Lacking options, Zhang decided to ask her peers at other schools and colleges to provide assistance. "I know the musical children will only improve quickly if they have guidance from professional teachers," she said.

Qi Gaofeng, from the Wuhan Conservatory of Music, is one of four teachers who responded to Zhang's invitation. He spends two afternoons a week at the blind school, teaching the hulusi and ocarina. He also provides extra tuition when students are preparing for competitions.

"Because of a lack of funds, at the beginning we chose to teach the ocarina and the hulusi; instruments the students could afford. We only began teaching students to play expensive musical instruments when we received some donations, which we used to buy Chinese lutes and basses," Qi said, adding that Zhang was the driving force behind the fundraising efforts.

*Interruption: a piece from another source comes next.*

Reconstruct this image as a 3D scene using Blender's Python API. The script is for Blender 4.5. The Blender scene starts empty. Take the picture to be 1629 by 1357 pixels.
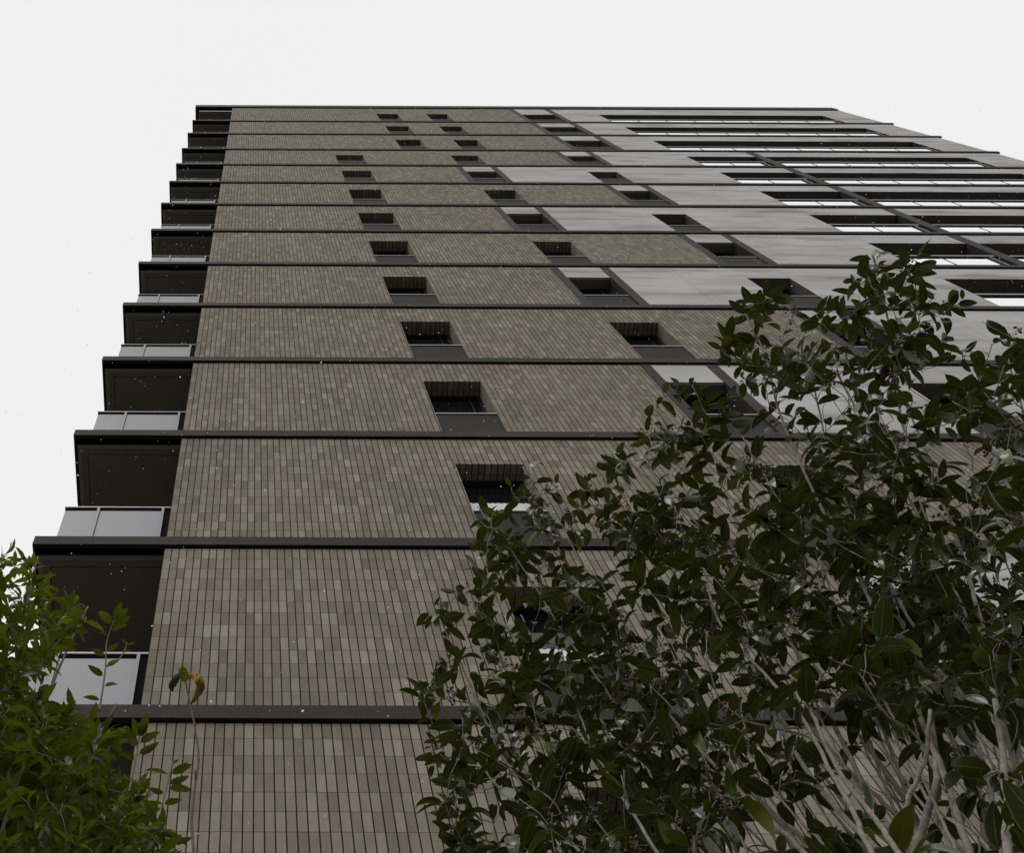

"We want to set an example to the whole country that blind children can become musicians, instead of masseurs. Although many blind children love music, most of them never even get an opportunity to touch a musical instrument," he said.

The traditional view that blind people can only become masseurs has hampered the efforts of Zhang, Qi and the other teachers. According to Qi, some parents have told him that it's useless to teach blind children about music, and they only want their children to learn how to become masseurs.

Qi's aim is to provide joy, and although few of the children will make a living from their musical abilities, their skills will always help to bring them happiness.

"Isn't it a waste for talented musicians to end up as masseurs?" he asked.